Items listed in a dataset
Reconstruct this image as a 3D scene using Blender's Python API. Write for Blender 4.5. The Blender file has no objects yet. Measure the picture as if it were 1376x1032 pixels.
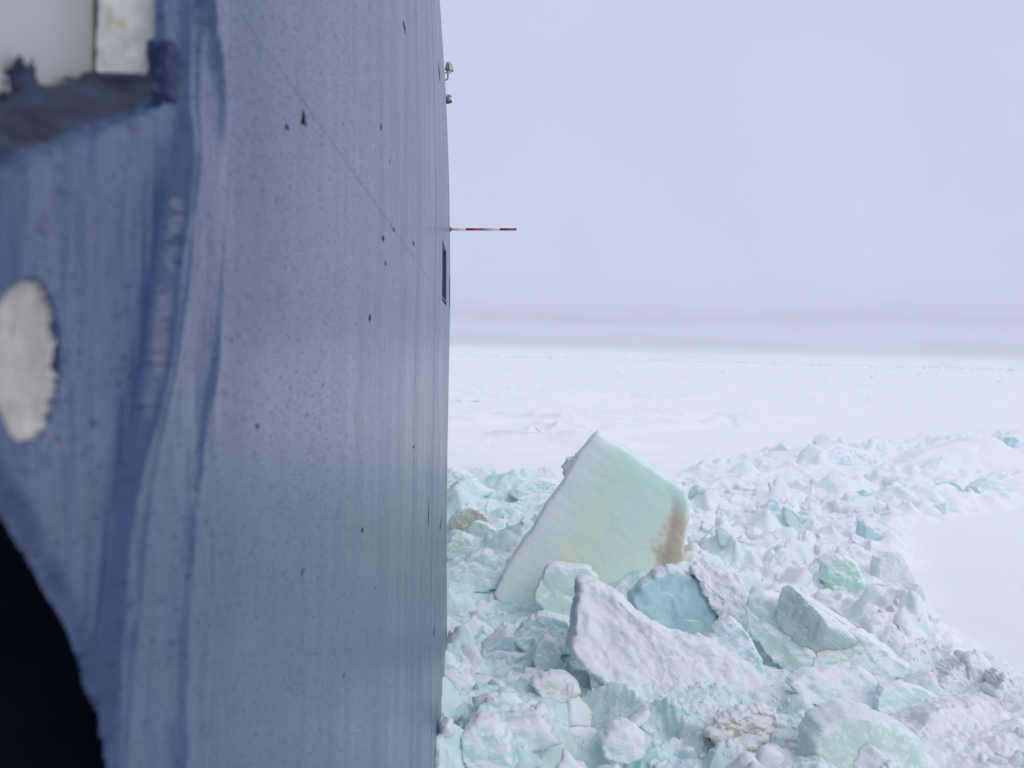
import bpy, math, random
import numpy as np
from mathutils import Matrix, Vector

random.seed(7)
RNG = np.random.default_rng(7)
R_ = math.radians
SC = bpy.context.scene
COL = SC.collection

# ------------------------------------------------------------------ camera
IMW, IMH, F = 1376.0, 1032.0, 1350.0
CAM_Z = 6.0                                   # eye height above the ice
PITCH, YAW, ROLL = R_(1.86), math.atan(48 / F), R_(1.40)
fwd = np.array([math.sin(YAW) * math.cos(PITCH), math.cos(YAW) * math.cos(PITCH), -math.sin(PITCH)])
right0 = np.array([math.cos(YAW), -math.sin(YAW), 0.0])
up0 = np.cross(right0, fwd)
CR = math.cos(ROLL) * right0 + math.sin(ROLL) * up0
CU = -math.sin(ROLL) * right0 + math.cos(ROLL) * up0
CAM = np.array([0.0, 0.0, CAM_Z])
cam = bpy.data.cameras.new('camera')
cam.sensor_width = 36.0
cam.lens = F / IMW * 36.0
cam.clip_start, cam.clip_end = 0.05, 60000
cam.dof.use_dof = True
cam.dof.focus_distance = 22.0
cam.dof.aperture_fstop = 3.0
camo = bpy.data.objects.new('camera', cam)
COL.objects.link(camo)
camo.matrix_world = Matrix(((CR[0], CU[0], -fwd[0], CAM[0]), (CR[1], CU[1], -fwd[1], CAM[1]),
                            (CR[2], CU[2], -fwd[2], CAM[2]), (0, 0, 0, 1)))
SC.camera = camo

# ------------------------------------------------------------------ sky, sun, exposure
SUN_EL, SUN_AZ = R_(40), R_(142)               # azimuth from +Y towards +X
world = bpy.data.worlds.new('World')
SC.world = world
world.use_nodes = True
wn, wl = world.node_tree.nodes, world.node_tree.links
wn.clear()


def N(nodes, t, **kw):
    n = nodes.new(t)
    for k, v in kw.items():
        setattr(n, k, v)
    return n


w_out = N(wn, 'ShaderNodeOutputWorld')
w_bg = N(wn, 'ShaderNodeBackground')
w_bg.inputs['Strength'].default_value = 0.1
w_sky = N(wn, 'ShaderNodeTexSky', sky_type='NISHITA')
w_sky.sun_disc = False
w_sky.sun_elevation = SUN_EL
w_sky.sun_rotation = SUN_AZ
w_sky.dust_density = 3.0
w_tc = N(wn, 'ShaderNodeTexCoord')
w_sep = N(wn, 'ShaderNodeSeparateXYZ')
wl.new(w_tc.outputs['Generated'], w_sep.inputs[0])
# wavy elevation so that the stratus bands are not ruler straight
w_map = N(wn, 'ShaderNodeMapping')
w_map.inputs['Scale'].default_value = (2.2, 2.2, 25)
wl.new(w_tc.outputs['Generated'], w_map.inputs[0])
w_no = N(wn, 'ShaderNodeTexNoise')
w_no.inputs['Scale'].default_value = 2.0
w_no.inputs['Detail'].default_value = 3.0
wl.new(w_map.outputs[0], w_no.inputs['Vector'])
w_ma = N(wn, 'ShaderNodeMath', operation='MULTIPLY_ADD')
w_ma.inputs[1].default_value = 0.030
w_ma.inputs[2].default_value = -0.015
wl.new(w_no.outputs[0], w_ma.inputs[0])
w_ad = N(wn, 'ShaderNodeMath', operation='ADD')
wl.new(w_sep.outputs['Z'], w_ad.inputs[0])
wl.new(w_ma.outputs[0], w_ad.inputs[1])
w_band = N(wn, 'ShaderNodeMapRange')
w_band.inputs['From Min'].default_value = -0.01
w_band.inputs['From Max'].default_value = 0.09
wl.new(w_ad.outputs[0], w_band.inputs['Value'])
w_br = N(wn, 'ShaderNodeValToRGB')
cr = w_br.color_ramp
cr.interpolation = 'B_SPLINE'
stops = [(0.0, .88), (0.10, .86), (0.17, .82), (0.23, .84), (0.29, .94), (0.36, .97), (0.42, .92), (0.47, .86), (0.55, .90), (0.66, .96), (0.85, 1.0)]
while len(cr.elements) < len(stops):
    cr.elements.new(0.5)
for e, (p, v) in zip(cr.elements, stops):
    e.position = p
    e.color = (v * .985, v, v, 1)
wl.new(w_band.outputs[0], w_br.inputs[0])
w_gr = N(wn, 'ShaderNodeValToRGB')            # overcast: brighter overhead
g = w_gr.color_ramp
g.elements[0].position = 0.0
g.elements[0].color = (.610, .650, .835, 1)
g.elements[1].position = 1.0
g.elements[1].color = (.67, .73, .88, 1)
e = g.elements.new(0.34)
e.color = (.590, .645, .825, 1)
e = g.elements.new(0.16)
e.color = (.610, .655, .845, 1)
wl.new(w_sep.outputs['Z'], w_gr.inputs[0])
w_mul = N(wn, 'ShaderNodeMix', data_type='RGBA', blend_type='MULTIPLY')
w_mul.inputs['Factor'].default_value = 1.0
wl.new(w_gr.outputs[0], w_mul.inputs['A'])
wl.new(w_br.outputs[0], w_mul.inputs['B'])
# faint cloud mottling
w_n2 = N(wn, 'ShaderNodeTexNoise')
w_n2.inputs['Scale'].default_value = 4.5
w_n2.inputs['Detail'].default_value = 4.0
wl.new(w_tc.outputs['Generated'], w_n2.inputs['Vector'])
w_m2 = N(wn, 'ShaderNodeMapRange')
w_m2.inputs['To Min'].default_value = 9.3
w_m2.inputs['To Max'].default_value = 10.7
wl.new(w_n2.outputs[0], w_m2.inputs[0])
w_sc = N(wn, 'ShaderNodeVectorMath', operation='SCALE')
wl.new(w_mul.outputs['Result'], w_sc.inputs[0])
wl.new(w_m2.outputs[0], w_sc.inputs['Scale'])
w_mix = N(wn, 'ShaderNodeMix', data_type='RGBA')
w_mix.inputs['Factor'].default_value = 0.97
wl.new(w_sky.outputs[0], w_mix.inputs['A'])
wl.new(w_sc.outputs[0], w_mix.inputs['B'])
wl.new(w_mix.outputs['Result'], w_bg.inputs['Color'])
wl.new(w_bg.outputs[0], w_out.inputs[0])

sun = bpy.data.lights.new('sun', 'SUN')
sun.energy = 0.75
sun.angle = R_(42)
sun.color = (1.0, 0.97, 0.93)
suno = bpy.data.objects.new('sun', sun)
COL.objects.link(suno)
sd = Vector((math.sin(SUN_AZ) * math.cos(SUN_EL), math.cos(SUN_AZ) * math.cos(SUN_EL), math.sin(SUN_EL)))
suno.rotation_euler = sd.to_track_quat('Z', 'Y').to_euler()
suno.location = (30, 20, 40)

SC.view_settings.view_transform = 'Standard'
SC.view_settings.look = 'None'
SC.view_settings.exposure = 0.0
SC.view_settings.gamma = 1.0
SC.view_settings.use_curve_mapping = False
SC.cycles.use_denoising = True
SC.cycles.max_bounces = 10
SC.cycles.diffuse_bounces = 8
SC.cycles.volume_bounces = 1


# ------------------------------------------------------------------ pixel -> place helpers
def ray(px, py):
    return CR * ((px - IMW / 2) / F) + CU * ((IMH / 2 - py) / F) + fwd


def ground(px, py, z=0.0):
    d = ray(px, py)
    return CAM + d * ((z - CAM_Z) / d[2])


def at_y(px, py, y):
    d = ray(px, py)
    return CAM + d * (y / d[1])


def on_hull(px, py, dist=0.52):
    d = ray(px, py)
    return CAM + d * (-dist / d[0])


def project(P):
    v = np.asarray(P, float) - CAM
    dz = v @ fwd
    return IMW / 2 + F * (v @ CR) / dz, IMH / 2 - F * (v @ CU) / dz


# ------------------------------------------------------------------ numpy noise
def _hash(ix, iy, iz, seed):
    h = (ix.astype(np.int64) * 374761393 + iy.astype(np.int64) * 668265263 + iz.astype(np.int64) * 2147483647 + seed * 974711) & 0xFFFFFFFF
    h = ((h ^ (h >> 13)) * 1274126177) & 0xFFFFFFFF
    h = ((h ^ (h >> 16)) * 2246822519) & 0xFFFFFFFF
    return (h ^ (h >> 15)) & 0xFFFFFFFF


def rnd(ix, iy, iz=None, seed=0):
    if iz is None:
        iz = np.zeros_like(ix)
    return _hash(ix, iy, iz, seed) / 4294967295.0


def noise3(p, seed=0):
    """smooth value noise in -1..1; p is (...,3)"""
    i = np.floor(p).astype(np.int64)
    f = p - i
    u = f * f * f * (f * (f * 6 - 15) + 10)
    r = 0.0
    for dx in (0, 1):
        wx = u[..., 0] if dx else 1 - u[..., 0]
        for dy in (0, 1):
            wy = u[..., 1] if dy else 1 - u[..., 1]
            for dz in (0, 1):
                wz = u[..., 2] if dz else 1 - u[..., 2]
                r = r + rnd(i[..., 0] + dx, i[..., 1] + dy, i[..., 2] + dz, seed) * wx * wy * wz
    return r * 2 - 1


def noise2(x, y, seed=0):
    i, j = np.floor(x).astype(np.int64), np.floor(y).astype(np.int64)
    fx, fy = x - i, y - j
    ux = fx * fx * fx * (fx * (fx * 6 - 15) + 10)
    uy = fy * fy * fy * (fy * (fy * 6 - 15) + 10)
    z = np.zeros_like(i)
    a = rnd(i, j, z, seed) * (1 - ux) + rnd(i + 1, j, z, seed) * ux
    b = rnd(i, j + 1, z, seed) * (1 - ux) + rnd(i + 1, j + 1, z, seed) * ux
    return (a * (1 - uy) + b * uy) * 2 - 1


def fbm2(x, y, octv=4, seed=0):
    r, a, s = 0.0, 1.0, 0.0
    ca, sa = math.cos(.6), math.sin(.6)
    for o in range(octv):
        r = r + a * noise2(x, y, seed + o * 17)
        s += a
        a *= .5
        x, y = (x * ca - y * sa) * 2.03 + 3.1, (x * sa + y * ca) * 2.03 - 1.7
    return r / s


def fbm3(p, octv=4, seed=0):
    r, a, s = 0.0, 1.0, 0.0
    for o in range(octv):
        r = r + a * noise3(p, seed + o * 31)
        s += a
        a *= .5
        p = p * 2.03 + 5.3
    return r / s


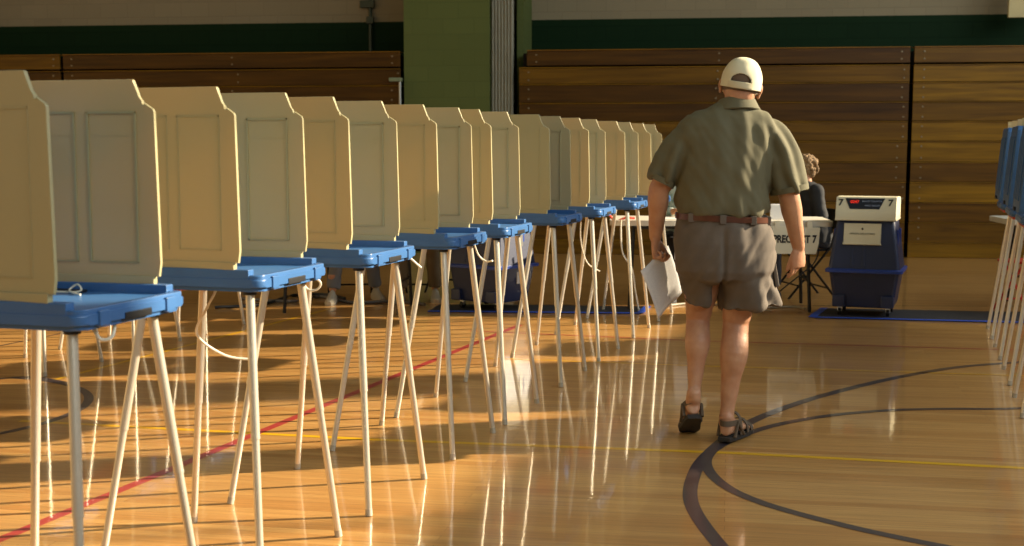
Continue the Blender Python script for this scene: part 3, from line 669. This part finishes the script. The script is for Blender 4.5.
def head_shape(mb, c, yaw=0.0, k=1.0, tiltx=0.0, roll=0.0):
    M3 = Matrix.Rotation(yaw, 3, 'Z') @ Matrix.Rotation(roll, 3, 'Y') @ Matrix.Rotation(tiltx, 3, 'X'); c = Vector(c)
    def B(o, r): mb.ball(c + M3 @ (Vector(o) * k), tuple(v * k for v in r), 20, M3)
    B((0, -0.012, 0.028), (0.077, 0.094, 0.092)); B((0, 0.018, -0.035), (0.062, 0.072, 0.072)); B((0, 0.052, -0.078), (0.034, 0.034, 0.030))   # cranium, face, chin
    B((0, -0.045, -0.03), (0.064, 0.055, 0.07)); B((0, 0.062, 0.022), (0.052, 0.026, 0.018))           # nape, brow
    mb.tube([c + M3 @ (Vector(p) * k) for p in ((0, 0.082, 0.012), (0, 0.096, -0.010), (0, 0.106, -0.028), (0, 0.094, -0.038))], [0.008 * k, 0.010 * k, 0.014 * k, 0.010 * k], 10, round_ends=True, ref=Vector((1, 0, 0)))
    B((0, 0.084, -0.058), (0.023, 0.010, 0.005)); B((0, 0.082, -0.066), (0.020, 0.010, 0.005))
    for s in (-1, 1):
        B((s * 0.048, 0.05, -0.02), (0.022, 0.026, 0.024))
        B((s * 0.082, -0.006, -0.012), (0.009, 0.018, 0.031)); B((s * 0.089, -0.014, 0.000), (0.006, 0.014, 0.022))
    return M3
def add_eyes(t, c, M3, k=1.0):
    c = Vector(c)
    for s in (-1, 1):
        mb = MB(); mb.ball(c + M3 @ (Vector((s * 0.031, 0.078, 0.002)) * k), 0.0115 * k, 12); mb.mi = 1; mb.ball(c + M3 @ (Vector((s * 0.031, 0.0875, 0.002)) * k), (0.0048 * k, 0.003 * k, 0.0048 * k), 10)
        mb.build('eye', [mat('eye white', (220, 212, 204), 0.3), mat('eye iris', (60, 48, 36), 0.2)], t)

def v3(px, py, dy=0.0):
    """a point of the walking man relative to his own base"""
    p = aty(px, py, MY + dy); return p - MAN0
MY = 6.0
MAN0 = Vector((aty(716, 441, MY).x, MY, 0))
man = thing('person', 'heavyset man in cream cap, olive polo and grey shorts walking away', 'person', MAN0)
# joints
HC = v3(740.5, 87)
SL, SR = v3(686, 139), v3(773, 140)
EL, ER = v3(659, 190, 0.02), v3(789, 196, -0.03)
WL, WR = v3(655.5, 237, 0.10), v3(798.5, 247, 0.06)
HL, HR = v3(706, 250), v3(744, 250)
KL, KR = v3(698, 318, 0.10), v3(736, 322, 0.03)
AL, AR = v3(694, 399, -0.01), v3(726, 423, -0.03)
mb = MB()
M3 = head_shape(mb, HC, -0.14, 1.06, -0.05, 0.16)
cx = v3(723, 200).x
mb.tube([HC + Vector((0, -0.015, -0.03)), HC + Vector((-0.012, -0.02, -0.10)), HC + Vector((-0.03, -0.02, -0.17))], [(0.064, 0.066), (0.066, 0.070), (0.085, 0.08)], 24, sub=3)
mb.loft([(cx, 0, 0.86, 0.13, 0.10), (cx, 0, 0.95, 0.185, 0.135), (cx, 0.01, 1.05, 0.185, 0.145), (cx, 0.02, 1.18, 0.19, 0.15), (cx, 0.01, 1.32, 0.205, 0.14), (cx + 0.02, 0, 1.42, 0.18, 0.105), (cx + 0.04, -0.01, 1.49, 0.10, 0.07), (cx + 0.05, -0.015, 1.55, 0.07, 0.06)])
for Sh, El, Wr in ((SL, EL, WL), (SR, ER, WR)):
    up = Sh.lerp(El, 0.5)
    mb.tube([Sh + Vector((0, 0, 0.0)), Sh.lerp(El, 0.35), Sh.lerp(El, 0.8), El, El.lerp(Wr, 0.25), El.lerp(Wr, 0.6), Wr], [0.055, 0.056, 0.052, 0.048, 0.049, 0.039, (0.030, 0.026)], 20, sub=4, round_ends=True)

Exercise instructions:
The lines from the start of the data through the line that contains "from mathutils import Matrix, Vector" are to be returned exactly, please, with both ends included and every picture left out.

Task solution:
Reconstruct this image as a 3D scene using Blender's Python API. Write for Blender 4.5. The Blender file has no objects yet. Measure the picture as if it were 1376x1032 pixels.
import bpy, math, random
import numpy as np
from mathutils import Matrix, Vector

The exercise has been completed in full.